Many sanitation experts emphasize that although problems persist, there have been massive gains.

“We have to look at it in the context of the massive scale of India,” according to V.K. Madhavan who heads the India affiliate of WaterAid, a global nonprofit organization working on sanitation issues.

“My sense is that while there are still areas for improvement and gaps, the progress that has been made and what has been achieved will shift the global indicators on sanitation.”

Godiwal, who grew up going into the fields, testifies to changes she has noticed during her visits to her village in the last two years, saying most younger people have stopped open defecation.

FILE - A make-shift toilet made by farmers for their use is seen near the River Yamuna, in New Delhi, India, Nov. 19, 2015.
FILE - A make-shift toilet made by farmers for their use is seen near the River Yamuna, in New Delhi, India, Nov. 19, 2015.

Nevertheless, age-old habits have been harder to break among the older people, she says.

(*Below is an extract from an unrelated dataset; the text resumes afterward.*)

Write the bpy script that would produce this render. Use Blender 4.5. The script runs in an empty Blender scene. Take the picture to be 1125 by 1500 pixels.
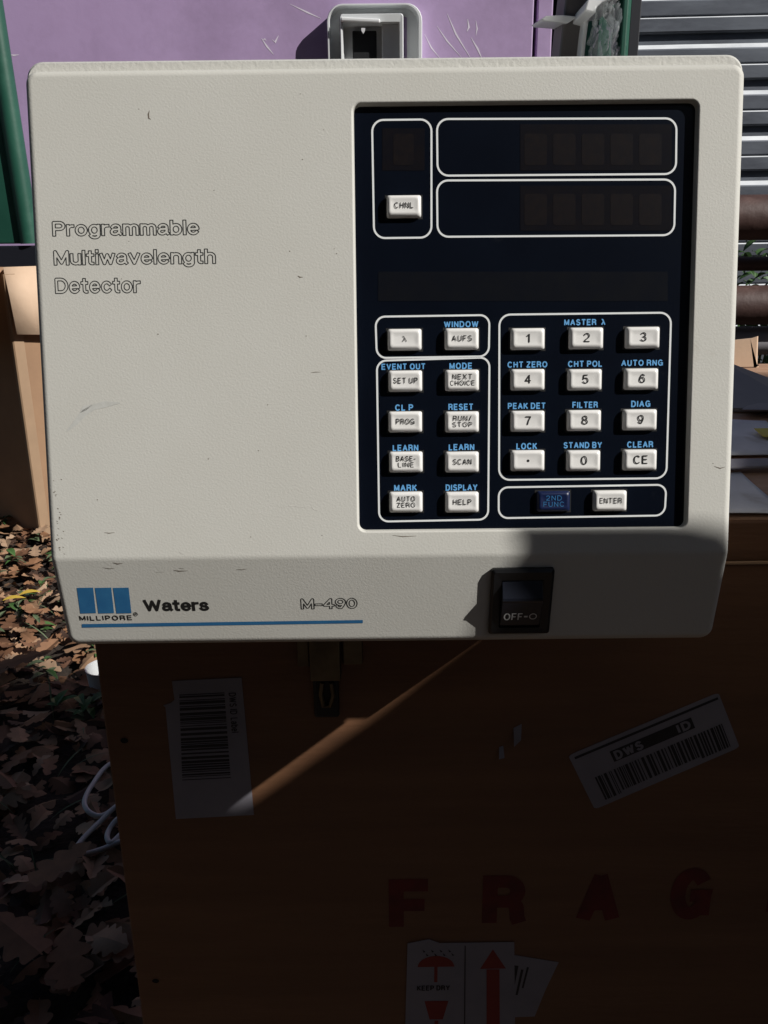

“My brother scolds my mother if she goes out in the open, but she gets up early and goes out quietly because she prefers it,” she laughs. Meanwhile, she frets about the state of the toilet she is forced to use in her slum.

The challenge of reaching the “last mile” also remains – coverage for the poorest and most marginalized, who often tend to be excluded from such programs.

“The point is that in our country so many people are so poor, life is a struggle and sanitation is not a priority,” says Madhavan.

At the same time, he is bullish about the program, saying there will be a point at which “it becomes aspirational for everybody to have a toilet.”